Iron ore billionaire Andrew Forrest’s Squadron Energy has added its own project to the rising pile of planning applications for the attractive south west renewable energy zone in NSW, with a proposed 2 gigawatt (GW) wind and solar energy park backed by a massive one gigawatt, 12-hour battery.
The Koorakee Energy Park is sited beneath a spur link for Project Energy Connect, the country’s largest transmission project that will link South Australia and NSW, and provide an added link into Victoria – although it appear the current intention it to plug into the current 220 kV line.
Planning documents filed with the NSW government show that the 58,000 hectare site covers mostly grazing land, and most is held by seven different agricultural leaseholders near Euston, NSW.
The project will be made up of 1 GW of wind, another 1 GW of solar and – intriguingly – a 1 GW battery with up to 12 hours of storage (12 GWh). The wind component will be made up of 176 turbines with a tip height of 270 metres, and a solar project with 3,100 hectares of panels.
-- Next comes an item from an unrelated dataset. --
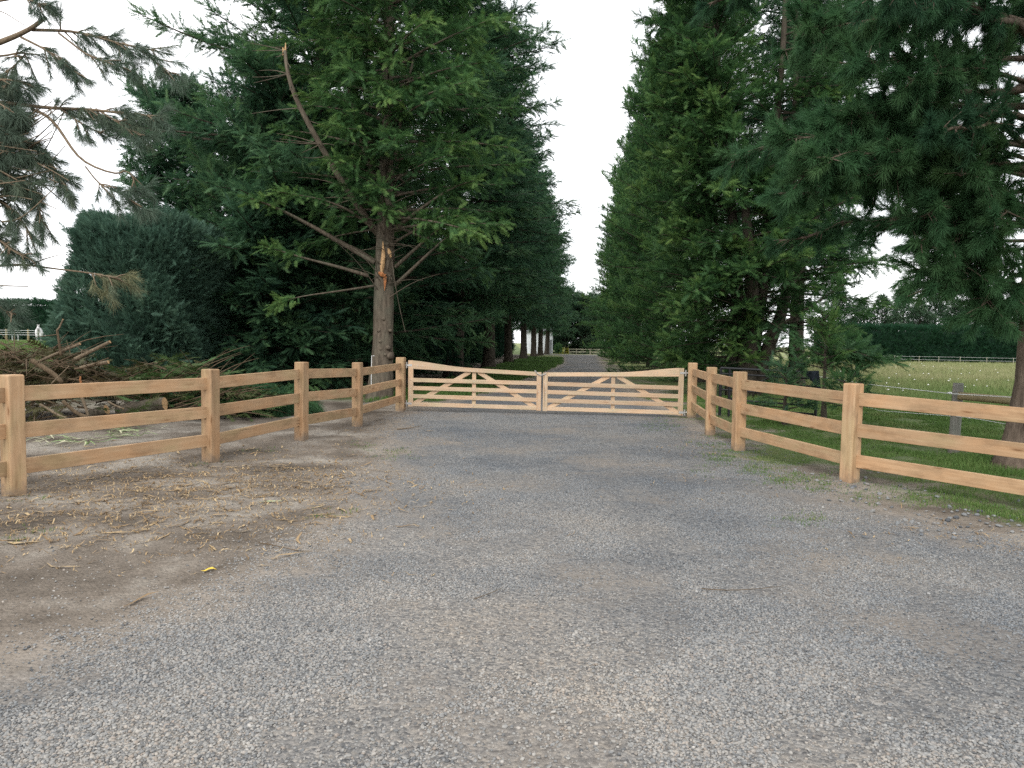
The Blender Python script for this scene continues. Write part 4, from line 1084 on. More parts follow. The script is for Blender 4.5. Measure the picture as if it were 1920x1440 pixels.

Squadron says it is not yet settled on the battery technology. The documents say it is looking at lithium-ion, lead acid, sodium sulphur, sodium or nickel hydride, electrochemical technology (i.e. flow batteries), cryogenic storage and compressed air.
“The final design of the battery storage will depend on the technology selected,” it says.
Squadron says the size of the Koorakee (pronounced Ker-acky) project means that it could power up to one third of the households in NSW.
The planning documents sent to the NSW government this month show there are already 10 other renewable energy projects in the Balranald council area, and two operating solar farms – Limondale (which will also host the country’s first eight hour battery) and Sunraysia.
Including Koorakee, there is now a proposed 10.05 GW of wind and solar projects slated for a zone the NSW government has planned to have a network capacity of 3.98 GW.
The Koorakee project will be located right next door to the 700 MW Euston wind project proposed by Irish developer DP Energy, which is a step further ahead in the planning process as it is already working on an Environmental Impact Statement (EIS) – the next stage for Koorakee.
Also in planning phase and in the area is Spark Renewables’s 1GW Mallee wind farm with 600MW of attached solar and a 350 MW/750 MWh battery, as well as projects by the likes of Acciona, Windlab and BayWa RE.
The Squadron project will connect to either the existing 220kV Buronga/Balranald Transgrid transmission line, or the 330kV Project EnergyConnect interconnector between NSW, South Australia and Victoria that goes straight through the southern section of the project.
In 2022 when the REZ was announced, Transgrid CEO Brett Redman said the new inter-state transmission line would unlock renewable resources from that corner of Australia.
It’s part of an area that has been heavily constrained in the recent past by network limitations. The area immediately south of the border in Victoria attracted the unkind moniker of “rhombus of regret”, after a surge of renewables projects launched in the area in the 2010s only to find themselves severely curtailed or unable to connect.
Squadron Energy currently owns four operating renewables projects, has three approved, and three more in planning stages including Koorakee.